# START OF DATASET CONTENT

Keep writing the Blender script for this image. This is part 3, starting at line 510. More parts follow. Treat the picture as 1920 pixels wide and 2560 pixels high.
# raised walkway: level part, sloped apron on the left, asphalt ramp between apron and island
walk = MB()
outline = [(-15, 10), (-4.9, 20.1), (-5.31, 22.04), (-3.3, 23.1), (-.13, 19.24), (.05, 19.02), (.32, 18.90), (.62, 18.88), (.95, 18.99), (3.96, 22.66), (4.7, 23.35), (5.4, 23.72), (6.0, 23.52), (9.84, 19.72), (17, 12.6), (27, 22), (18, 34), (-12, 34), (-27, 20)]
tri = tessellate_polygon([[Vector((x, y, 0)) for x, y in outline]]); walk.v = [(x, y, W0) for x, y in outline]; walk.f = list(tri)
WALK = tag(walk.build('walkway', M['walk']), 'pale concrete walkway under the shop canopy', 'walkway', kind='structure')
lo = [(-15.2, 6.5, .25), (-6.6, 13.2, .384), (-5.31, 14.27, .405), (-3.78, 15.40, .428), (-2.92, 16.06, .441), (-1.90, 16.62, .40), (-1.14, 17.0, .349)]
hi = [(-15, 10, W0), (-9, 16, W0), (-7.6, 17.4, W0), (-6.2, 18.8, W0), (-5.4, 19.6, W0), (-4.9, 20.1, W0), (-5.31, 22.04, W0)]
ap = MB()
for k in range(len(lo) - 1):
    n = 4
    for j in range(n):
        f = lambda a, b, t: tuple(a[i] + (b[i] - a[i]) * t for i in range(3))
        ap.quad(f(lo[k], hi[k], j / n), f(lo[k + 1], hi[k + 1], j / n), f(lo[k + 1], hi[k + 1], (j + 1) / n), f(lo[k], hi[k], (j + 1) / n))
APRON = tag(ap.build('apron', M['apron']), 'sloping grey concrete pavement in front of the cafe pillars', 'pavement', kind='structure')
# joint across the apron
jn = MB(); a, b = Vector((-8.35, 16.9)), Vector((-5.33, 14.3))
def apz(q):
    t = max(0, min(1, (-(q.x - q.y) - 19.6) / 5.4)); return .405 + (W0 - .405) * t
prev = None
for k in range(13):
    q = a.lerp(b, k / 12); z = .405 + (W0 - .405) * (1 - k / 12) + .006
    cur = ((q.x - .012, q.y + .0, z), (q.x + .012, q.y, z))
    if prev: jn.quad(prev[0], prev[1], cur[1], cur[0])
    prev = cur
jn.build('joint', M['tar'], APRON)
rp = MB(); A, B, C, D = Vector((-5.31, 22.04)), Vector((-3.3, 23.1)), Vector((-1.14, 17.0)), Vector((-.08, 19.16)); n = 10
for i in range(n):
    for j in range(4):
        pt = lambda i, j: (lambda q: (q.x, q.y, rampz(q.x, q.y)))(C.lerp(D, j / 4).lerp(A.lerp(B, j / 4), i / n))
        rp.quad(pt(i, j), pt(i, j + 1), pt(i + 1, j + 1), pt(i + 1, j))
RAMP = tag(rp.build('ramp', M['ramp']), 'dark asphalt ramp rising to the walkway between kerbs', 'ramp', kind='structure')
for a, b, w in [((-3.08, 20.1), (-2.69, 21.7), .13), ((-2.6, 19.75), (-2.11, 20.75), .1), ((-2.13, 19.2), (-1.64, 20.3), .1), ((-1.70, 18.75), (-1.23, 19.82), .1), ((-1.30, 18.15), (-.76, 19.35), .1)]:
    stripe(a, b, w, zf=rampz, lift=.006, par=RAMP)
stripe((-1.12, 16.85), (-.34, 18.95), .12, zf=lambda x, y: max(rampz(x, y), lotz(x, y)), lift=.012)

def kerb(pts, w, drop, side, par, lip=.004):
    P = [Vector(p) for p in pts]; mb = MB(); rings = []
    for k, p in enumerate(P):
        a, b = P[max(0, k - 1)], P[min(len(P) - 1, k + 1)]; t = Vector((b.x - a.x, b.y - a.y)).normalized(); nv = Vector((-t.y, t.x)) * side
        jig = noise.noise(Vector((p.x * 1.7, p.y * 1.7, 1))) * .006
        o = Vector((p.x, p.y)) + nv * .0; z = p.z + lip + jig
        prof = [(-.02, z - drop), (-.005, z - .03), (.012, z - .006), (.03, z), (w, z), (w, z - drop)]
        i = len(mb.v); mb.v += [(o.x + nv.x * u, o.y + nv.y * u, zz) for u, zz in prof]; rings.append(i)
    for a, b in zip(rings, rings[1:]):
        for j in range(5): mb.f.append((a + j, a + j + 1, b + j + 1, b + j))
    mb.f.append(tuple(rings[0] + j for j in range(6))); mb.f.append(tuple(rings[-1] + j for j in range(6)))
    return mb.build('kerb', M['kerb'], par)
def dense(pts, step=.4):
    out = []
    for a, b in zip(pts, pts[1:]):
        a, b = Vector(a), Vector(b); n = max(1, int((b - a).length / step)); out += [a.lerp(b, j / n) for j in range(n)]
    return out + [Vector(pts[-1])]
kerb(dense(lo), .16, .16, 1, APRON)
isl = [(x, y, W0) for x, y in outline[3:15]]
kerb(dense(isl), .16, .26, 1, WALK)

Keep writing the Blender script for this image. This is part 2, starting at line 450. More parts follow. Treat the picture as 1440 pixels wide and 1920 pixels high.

# END OF DATASET CONTENT

### GOAL
Output every line above without altering anything.

### EXERCISE ANSWER
Keep writing the Blender script for this image. This is part 3, starting at line 510. More parts follow. Treat the picture as 1920 pixels wide and 2560 pixels high.
# raised walkway: level part, sloped apron on the left, asphalt ramp between apron and island
walk = MB()
outline = [(-15, 10), (-4.9, 20.1), (-5.31, 22.04), (-3.3, 23.1), (-.13, 19.24), (.05, 19.02), (.32, 18.90), (.62, 18.88), (.95, 18.99), (3.96, 22.66), (4.7, 23.35), (5.4, 23.72), (6.0, 23.52), (9.84, 19.72), (17, 12.6), (27, 22), (18, 34), (-12, 34), (-27, 20)]
tri = tessellate_polygon([[Vector((x, y, 0)) for x, y in outline]]); walk.v = [(x, y, W0) for x, y in outline]; walk.f = list(tri)
WALK = tag(walk.build('walkway', M['walk']), 'pale concrete walkway under the shop canopy', 'walkway', kind='structure')
lo = [(-15.2, 6.5, .25), (-6.6, 13.2, .384), (-5.31, 14.27, .405), (-3.78, 15.40, .428), (-2.92, 16.06, .441), (-1.90, 16.62, .40), (-1.14, 17.0, .349)]
hi = [(-15, 10, W0), (-9, 16, W0), (-7.6, 17.4, W0), (-6.2, 18.8, W0), (-5.4, 19.6, W0), (-4.9, 20.1, W0), (-5.31, 22.04, W0)]
ap = MB()
for k in range(len(lo) - 1):
    n = 4
    for j in range(n):
        f = lambda a, b, t: tuple(a[i] + (b[i] - a[i]) * t for i in range(3))
        ap.quad(f(lo[k], hi[k], j / n), f(lo[k + 1], hi[k + 1], j / n), f(lo[k + 1], hi[k + 1], (j + 1) / n), f(lo[k], hi[k], (j + 1) / n))
APRON = tag(ap.build('apron', M['apron']), 'sloping grey concrete pavement in front of the cafe pillars', 'pavement', kind='structure')
# joint across the apron
jn = MB(); a, b = Vector((-8.35, 16.9)), Vector((-5.33, 14.3))
def apz(q):
    t = max(0, min(1, (-(q.x - q.y) - 19.6) / 5.4)); return .405 + (W0 - .405) * t
prev = None
for k in range(13):
    q = a.lerp(b, k / 12); z = .405 + (W0 - .405) * (1 - k / 12) + .006
    cur = ((q.x - .012, q.y + .0, z), (q.x + .012, q.y, z))
    if prev: jn.quad(prev[0], prev[1], cur[1], cur[0])
    prev = cur
jn.build('joint', M['tar'], APRON)
rp = MB(); A, B, C, D = Vector((-5.31, 22.04)), Vector((-3.3, 23.1)), Vector((-1.14, 17.0)), Vector((-.08, 19.16)); n = 10
for i in range(n):
    for j in range(4):
        pt = lambda i, j: (lambda q: (q.x, q.y, rampz(q.x, q.y)))(C.lerp(D, j / 4).lerp(A.lerp(B, j / 4), i / n))
        rp.quad(pt(i, j), pt(i, j + 1), pt(i + 1, j + 1), pt(i + 1, j))
RAMP = tag(rp.build('ramp', M['ramp']), 'dark asphalt ramp rising to the walkway between kerbs', 'ramp', kind='structure')
for a, b, w in [((-3.08, 20.1), (-2.69, 21.7), .13), ((-2.6, 19.75), (-2.11, 20.75), .1), ((-2.13, 19.2), (-1.64, 20.3), .1), ((-1.70, 18.75), (-1.23, 19.82), .1), ((-1.30, 18.15), (-.76, 19.35), .1)]:
    stripe(a, b, w, zf=rampz, lift=.006, par=RAMP)
stripe((-1.12, 16.85), (-.34, 18.95), .12, zf=lambda x, y: max(rampz(x, y), lotz(x, y)), lift=.012)

def kerb(pts, w, drop, side, par, lip=.004):
    P = [Vector(p) for p in pts]; mb = MB(); rings = []
    for k, p in enumerate(P):
        a, b = P[max(0, k - 1)], P[min(len(P) - 1, k + 1)]; t = Vector((b.x - a.x, b.y - a.y)).normalized(); nv = Vector((-t.y, t.x)) * side
        jig = noise.noise(Vector((p.x * 1.7, p.y * 1.7, 1))) * .006
        o = Vector((p.x, p.y)) + nv * .0; z = p.z + lip + jig
        prof = [(-.02, z - drop), (-.005, z - .03), (.012, z - .006), (.03, z), (w, z), (w, z - drop)]
        i = len(mb.v); mb.v += [(o.x + nv.x * u, o.y + nv.y * u, zz) for u, zz in prof]; rings.append(i)
    for a, b in zip(rings, rings[1:]):
        for j in range(5): mb.f.append((a + j, a + j + 1, b + j + 1, b + j))
    mb.f.append(tuple(rings[0] + j for j in range(6))); mb.f.append(tuple(rings[-1] + j for j in range(6)))
    return mb.build('kerb', M['kerb'], par)
def dense(pts, step=.4):
    out = []
    for a, b in zip(pts, pts[1:]):
        a, b = Vector(a), Vector(b); n = max(1, int((b - a).length / step)); out += [a.lerp(b, j / n) for j in range(n)]
    return out + [Vector(pts[-1])]
kerb(dense(lo), .16, .16, 1, APRON)
isl = [(x, y, W0) for x, y in outline[3:15]]
kerb(dense(isl), .16, .26, 1, WALK)

Keep writing the Blender script for this image. This is part 2, starting at line 450. More parts follow. Treat the picture as 1440 pixels wide and 1920 pixels high.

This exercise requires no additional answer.